## start

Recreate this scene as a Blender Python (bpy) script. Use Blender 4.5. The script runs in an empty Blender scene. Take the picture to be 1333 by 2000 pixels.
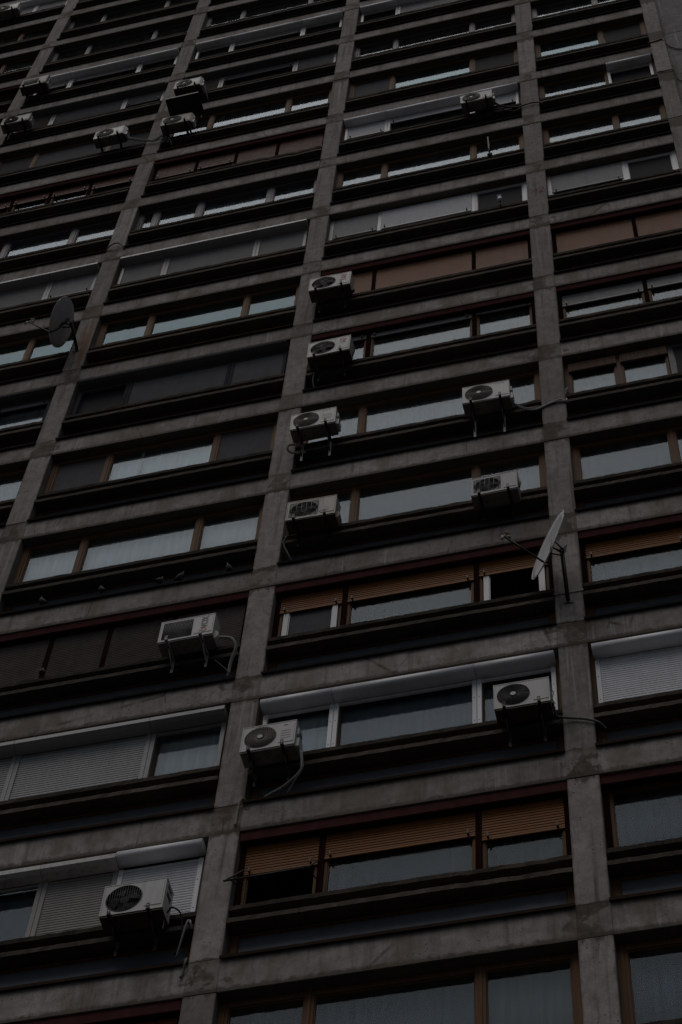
import bpy, bmesh, math, random
from mathutils import Vector, Matrix, Euler

random.seed(7)
scene = bpy.context.scene
COL = scene.collection
R = math.radians

# ------------------------------------------------------------------ camera
GZ = 18.7                       # height of the reference beam above the street
cam_d = bpy.data.cameras.new('camera')
cam = bpy.data.objects.new('camera', cam_d)
COL.objects.link(cam)
CAM_P = Vector((1.839225825974374, -15.480280200290682, -17.087318054349637 + GZ))
CAM_E = Euler((2.604251036279803, -0.05144667431750067, 0.23941149989910637), 'XYZ')
cam.location = CAM_P
cam.rotation_euler = CAM_E
cam_d.sensor_fit = 'HORIZONTAL'
cam_d.sensor_width = 36.0
cam_d.lens = 4054.009 / 1333.0 * 36.0
cam_d.clip_start = 0.1
cam_d.clip_end = 3000.0
scene.camera = cam
scene.render.resolution_x = 682
scene.render.resolution_y = 1024

# ------------------------------------------------------------------ sky and sun (overcast)
world = bpy.data.worlds.new('World')
scene.world = world
world.use_nodes = True
wn = world.node_tree
wn.nodes.clear()
w_out = wn.nodes.new('ShaderNodeOutputWorld')
w_bg = wn.nodes.new('ShaderNodeBackground')
w_bg.inputs['Strength'].default_value = 0.05
sky = wn.nodes.new('ShaderNodeTexSky')
sky.sky_type = 'NISHITA'
sky.sun_disc = False
sky.sun_elevation = R(52)
sky.sun_rotation = R(200)
sky.air_density = 1.0
sky.dust_density = 3.0
sky.ozone_density = 1.0
hsv = wn.nodes.new('ShaderNodeHueSaturation')
hsv.inputs['Saturation'].default_value = 0.92
cl = wn.nodes.new('ShaderNodeTexNoise')
cl.inputs['Scale'].default_value = 2.0
cl.inputs['Detail'].default_value = 5.0
clr = wn.nodes.new('ShaderNodeMapRange')
clr.inputs['From Min'].default_value = 0.3
clr.inputs['From Max'].default_value = 0.7
clr.inputs['To Min'].default_value = 0.62
clr.inputs['To Max'].default_value = 1.28
wtc = wn.nodes.new('ShaderNodeTexCoord')
wmul = wn.nodes.new('ShaderNodeMix')
wmul.data_type = 'RGBA'
wmul.blend_type = 'MULTIPLY'
wmul.inputs['Factor'].default_value = 1.0
wn.links.new(wtc.outputs['Generated'], cl.inputs['Vector'])
wn.links.new(cl.outputs['Fac'], clr.inputs['Value'])
wn.links.new(sky.outputs['Color'], hsv.inputs['Color'])
wn.links.new(hsv.outputs['Color'], wmul.inputs[6])
wn.links.new(clr.outputs['Result'], wmul.inputs[7])
wn.links.new(wmul.outputs[2], w_bg.inputs['Color'])
wn.links.new(w_bg.outputs['Background'], w_out.inputs['Surface'])

sun_d = bpy.data.lights.new('sun', 'SUN')
sun_d.energy = 1.45
sun_d.angle = R(50)
sun_d.color = (1.0, 0.965, 0.93)
sun = bpy.data.objects.new('sun', sun_d)
COL.objects.link(sun)
sd = Vector((-0.10, -0.42, 0.90)).normalized()      # towards the sun
sun.rotation_euler = sd.to_track_quat('Z', 'Y').to_euler()
sun.location = (0, -40, 80)
sky.sun_elevation = math.asin(sd.z)
sky.sun_rotation = math.atan2(sd.x, sd.y)

vs = scene.view_settings
vs.view_transform = 'Standard'
vs.look = 'None'
vs.exposure = -1.18
vs.gamma = 1.0
vs.use_curve_mapping = False
scene.cycles.use_denoising = True
scene.cycles.max_bounces = 8
scene.cycles.diffuse_bounces = 4
scene.cycles.glossy_bounces = 4
scene.cycles.transparent_max_bounces = 12
scene.cycles.sample_clamp_indirect = 4.0

# ------------------------------------------------------------------ materials
BAY = 4.479940672321608

class NT:
    """small helper round a node tree"""
    def __init__(self, name):
        self.m = bpy.data.materials.new(name)
        self.m.use_nodes = True
        self.t = self.m.node_tree
        self.t.nodes.clear()
        self.out = self.t.nodes.new('ShaderNodeOutputMaterial')
    def n(self, typ, **kw):
        nd = self.t.nodes.new('ShaderNode' + typ)
        for k, v in kw.items():
            if hasattr(nd, k):
                setattr(nd, k, v)
            else:
                nd.inputs[k.replace('_', ' ')].default_value = v
        return nd
    def l(self, a, b):
        self.t.links.new(a, b)
    def pos(self, sx=1, sy=1, sz=1, local=False):
        mp = self.n('Mapping')
        mp.inputs['Scale'].default_value = (sx, sy, sz)
        if local:
            tc = self.n('TexCoord')
            self.l(tc.outputs['Object'], mp.inputs['Vector'])
        else:
            g = self.n('NewGeometry')
            self.l(g.outputs['Position'], mp.inputs['Vector'])
        return mp.outputs['Vector']
    def noise(self, vec, scale, detail=3, rough=0.55):
        nd = self.n('TexNoise')
        nd.inputs['Scale'].default_value = scale
        nd.inputs['Detail'].default_value = detail
        nd.inputs['Roughness'].default_value = rough
        self.l(vec, nd.inputs['Vector'])
        return nd.outputs['Fac']
    def rng(self, val, a, b, c=0.0, d=1.0):
        nd = self.n('MapRange')
        for k, v in (('From Min', a), ('From Max', b), ('To Min', c), ('To Max', d)):
            nd.inputs[k].default_value = v
        self.l(val, nd.inputs['Value'])
        return nd.outputs['Result']
    def math(self, op, a, b):
        nd = self.n('Math')
        nd.operation = op
        for i, v in enumerate((a, b)):
            if isinstance(v, (int, float)):
                nd.inputs[i].default_value = v
            else:
                self.l(v, nd.inputs[i])
        return nd.outputs[0]
    def mix(self, fac, a, b, blend='MIX'):
        nd = self.n('Mix')
        nd.data_type = 'RGBA'
        nd.blend_type = blend
        for i, v in ((0, fac), (6, a), (7, b)):
            if isinstance(v, (int, float)):
                nd.inputs[i].default_value = v
            elif isinstance(v, tuple):
                nd.inputs[i].default_value = (*v, 1.0)
            else:
                self.l(v, nd.inputs[i])
        return nd.outputs[2]
    def bsdf(self, col, rough=0.8, metal=0.0, bump=None, bump_s=0.3, spec=0.3, dist=0.01):
        if spec <= 0:
            # fully matt: weathered paint and rusted sheet have no clear sheen
            p = self.n('BsdfDiffuse')
            p.inputs['Roughness'].default_value = 0.6
            if isinstance(col, tuple):
                p.inputs['Color'].default_value = (*col, 1)
            else:
                self.l(col, p.inputs['Color'])
            if bump is not None:
                b = self.n('Bump')
                b.inputs['Strength'].default_value = bump_s
                b.inputs['Distance'].default_value = dist
                self.l(bump, b.inputs['Height'])
                self.l(b.outputs['Normal'], p.inputs['Normal'])
            self.l(p.outputs['BSDF'], self.out.inputs['Surface'])
            return self.m
        p = self.n('BsdfPrincipled')
        if isinstance(col, tuple):
            p.inputs['Base Color'].default_value = (*col, 1)
        else:
            self.l(col, p.inputs['Base Color'])
        if isinstance(rough, (int, float)):
            p.inputs['Roughness'].default_value = rough
        else:
            self.l(rough, p.inputs['Roughness'])
        p.inputs['Metallic'].default_value = metal
        p.inputs['Specular IOR Level'].default_value = spec
        if bump is not None:
            b = self.n('Bump')
            b.inputs['Strength'].default_value = bump_s
            b.inputs['Distance'].default_value = dist
            self.l(bump, b.inputs['Height'])
            self.l(b.outputs['Normal'], p.inputs['Normal'])
        self.l(p.outputs['BSDF'], self.out.inputs['Surface'])
        return self.m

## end

■ WHAT TO PRODUCE ■
Return the listing above word for word, with the pictures removed.

■ WRITTEN ANSWER ■
Recreate this scene as a Blender Python (bpy) script. Use Blender 4.5. The script runs in an empty Blender scene. Take the picture to be 1333 by 2000 pixels.
import bpy, bmesh, math, random
from mathutils import Vector, Matrix, Euler

random.seed(7)
scene = bpy.context.scene
COL = scene.collection
R = math.radians

# ------------------------------------------------------------------ camera
GZ = 18.7                       # height of the reference beam above the street
cam_d = bpy.data.cameras.new('camera')
cam = bpy.data.objects.new('camera', cam_d)
COL.objects.link(cam)
CAM_P = Vector((1.839225825974374, -15.480280200290682, -17.087318054349637 + GZ))
CAM_E = Euler((2.604251036279803, -0.05144667431750067, 0.23941149989910637), 'XYZ')
cam.location = CAM_P
cam.rotation_euler = CAM_E
cam_d.sensor_fit = 'HORIZONTAL'
cam_d.sensor_width = 36.0
cam_d.lens = 4054.009 / 1333.0 * 36.0
cam_d.clip_start = 0.1
cam_d.clip_end = 3000.0
scene.camera = cam
scene.render.resolution_x = 682
scene.render.resolution_y = 1024

# ------------------------------------------------------------------ sky and sun (overcast)
world = bpy.data.worlds.new('World')
scene.world = world
world.use_nodes = True
wn = world.node_tree
wn.nodes.clear()
w_out = wn.nodes.new('ShaderNodeOutputWorld')
w_bg = wn.nodes.new('ShaderNodeBackground')
w_bg.inputs['Strength'].default_value = 0.05
sky = wn.nodes.new('ShaderNodeTexSky')
sky.sky_type = 'NISHITA'
sky.sun_disc = False
sky.sun_elevation = R(52)
sky.sun_rotation = R(200)
sky.air_density = 1.0
sky.dust_density = 3.0
sky.ozone_density = 1.0
hsv = wn.nodes.new('ShaderNodeHueSaturation')
hsv.inputs['Saturation'].default_value = 0.92
cl = wn.nodes.new('ShaderNodeTexNoise')
cl.inputs['Scale'].default_value = 2.0
cl.inputs['Detail'].default_value = 5.0
clr = wn.nodes.new('ShaderNodeMapRange')
clr.inputs['From Min'].default_value = 0.3
clr.inputs['From Max'].default_value = 0.7
clr.inputs['To Min'].default_value = 0.62
clr.inputs['To Max'].default_value = 1.28
wtc = wn.nodes.new('ShaderNodeTexCoord')
wmul = wn.nodes.new('ShaderNodeMix')
wmul.data_type = 'RGBA'
wmul.blend_type = 'MULTIPLY'
wmul.inputs['Factor'].default_value = 1.0
wn.links.new(wtc.outputs['Generated'], cl.inputs['Vector'])
wn.links.new(cl.outputs['Fac'], clr.inputs['Value'])
wn.links.new(sky.outputs['Color'], hsv.inputs['Color'])
wn.links.new(hsv.outputs['Color'], wmul.inputs[6])
wn.links.new(clr.outputs['Result'], wmul.inputs[7])
wn.links.new(wmul.outputs[2], w_bg.inputs['Color'])
wn.links.new(w_bg.outputs['Background'], w_out.inputs['Surface'])

sun_d = bpy.data.lights.new('sun', 'SUN')
sun_d.energy = 1.45
sun_d.angle = R(50)
sun_d.color = (1.0, 0.965, 0.93)
sun = bpy.data.objects.new('sun', sun_d)
COL.objects.link(sun)
sd = Vector((-0.10, -0.42, 0.90)).normalized()      # towards the sun
sun.rotation_euler = sd.to_track_quat('Z', 'Y').to_euler()
sun.location = (0, -40, 80)
sky.sun_elevation = math.asin(sd.z)
sky.sun_rotation = math.atan2(sd.x, sd.y)

vs = scene.view_settings
vs.view_transform = 'Standard'
vs.look = 'None'
vs.exposure = -1.18
vs.gamma = 1.0
vs.use_curve_mapping = False
scene.cycles.use_denoising = True
scene.cycles.max_bounces = 8
scene.cycles.diffuse_bounces = 4
scene.cycles.glossy_bounces = 4
scene.cycles.transparent_max_bounces = 12
scene.cycles.sample_clamp_indirect = 4.0

# ------------------------------------------------------------------ materials
BAY = 4.479940672321608

class NT:
    """small helper round a node tree"""
    def __init__(self, name):
        self.m = bpy.data.materials.new(name)
        self.m.use_nodes = True
        self.t = self.m.node_tree
        self.t.nodes.clear()
        self.out = self.t.nodes.new('ShaderNodeOutputMaterial')
    def n(self, typ, **kw):
        nd = self.t.nodes.new('ShaderNode' + typ)
        for k, v in kw.items():
            if hasattr(nd, k):
                setattr(nd, k, v)
            else:
                nd.inputs[k.replace('_', ' ')].default_value = v
        return nd
    def l(self, a, b):
        self.t.links.new(a, b)
    def pos(self, sx=1, sy=1, sz=1, local=False):
        mp = self.n('Mapping')
        mp.inputs['Scale'].default_value = (sx, sy, sz)
        if local:
            tc = self.n('TexCoord')
            self.l(tc.outputs['Object'], mp.inputs['Vector'])
        else:
            g = self.n('NewGeometry')
            self.l(g.outputs['Position'], mp.inputs['Vector'])
        return mp.outputs['Vector']
    def noise(self, vec, scale, detail=3, rough=0.55):
        nd = self.n('TexNoise')
        nd.inputs['Scale'].default_value = scale
        nd.inputs['Detail'].default_value = detail
        nd.inputs['Roughness'].default_value = rough
        self.l(vec, nd.inputs['Vector'])
        return nd.outputs['Fac']
    def rng(self, val, a, b, c=0.0, d=1.0):
        nd = self.n('MapRange')
        for k, v in (('From Min', a), ('From Max', b), ('To Min', c), ('To Max', d)):
            nd.inputs[k].default_value = v
        self.l(val, nd.inputs['Value'])
        return nd.outputs['Result']
    def math(self, op, a, b):
        nd = self.n('Math')
        nd.operation = op
        for i, v in enumerate((a, b)):
            if isinstance(v, (int, float)):
                nd.inputs[i].default_value = v
            else:
                self.l(v, nd.inputs[i])
        return nd.outputs[0]
    def mix(self, fac, a, b, blend='MIX'):
        nd = self.n('Mix')
        nd.data_type = 'RGBA'
        nd.blend_type = blend
        for i, v in ((0, fac), (6, a), (7, b)):
            if isinstance(v, (int, float)):
                nd.inputs[i].default_value = v
            elif isinstance(v, tuple):
                nd.inputs[i].default_value = (*v, 1.0)
            else:
                self.l(v, nd.inputs[i])
        return nd.outputs[2]
    def bsdf(self, col, rough=0.8, metal=0.0, bump=None, bump_s=0.3, spec=0.3, dist=0.01):
        if spec <= 0:
            # fully matt: weathered paint and rusted sheet have no clear sheen
            p = self.n('BsdfDiffuse')
            p.inputs['Roughness'].default_value = 0.6
            if isinstance(col, tuple):
                p.inputs['Color'].default_value = (*col, 1)
            else:
                self.l(col, p.inputs['Color'])
            if bump is not None:
                b = self.n('Bump')
                b.inputs['Strength'].default_value = bump_s
                b.inputs['Distance'].default_value = dist
                self.l(bump, b.inputs['Height'])
                self.l(b.outputs['Normal'], p.inputs['Normal'])
            self.l(p.outputs['BSDF'], self.out.inputs['Surface'])
            return self.m
        p = self.n('BsdfPrincipled')
        if isinstance(col, tuple):
            p.inputs['Base Color'].default_value = (*col, 1)
        else:
            self.l(col, p.inputs['Base Color'])
        if isinstance(rough, (int, float)):
            p.inputs['Roughness'].default_value = rough
        else:
            self.l(rough, p.inputs['Roughness'])
        p.inputs['Metallic'].default_value = metal
        p.inputs['Specular IOR Level'].default_value = spec
        if bump is not None:
            b = self.n('Bump')
            b.inputs['Strength'].default_value = bump_s
            b.inputs['Distance'].default_value = dist
            self.l(bump, b.inputs['Height'])
            self.l(b.outputs['Normal'], p.inputs['Normal'])
        self.l(p.outputs['BSDF'], self.out.inputs['Surface'])
        return self.m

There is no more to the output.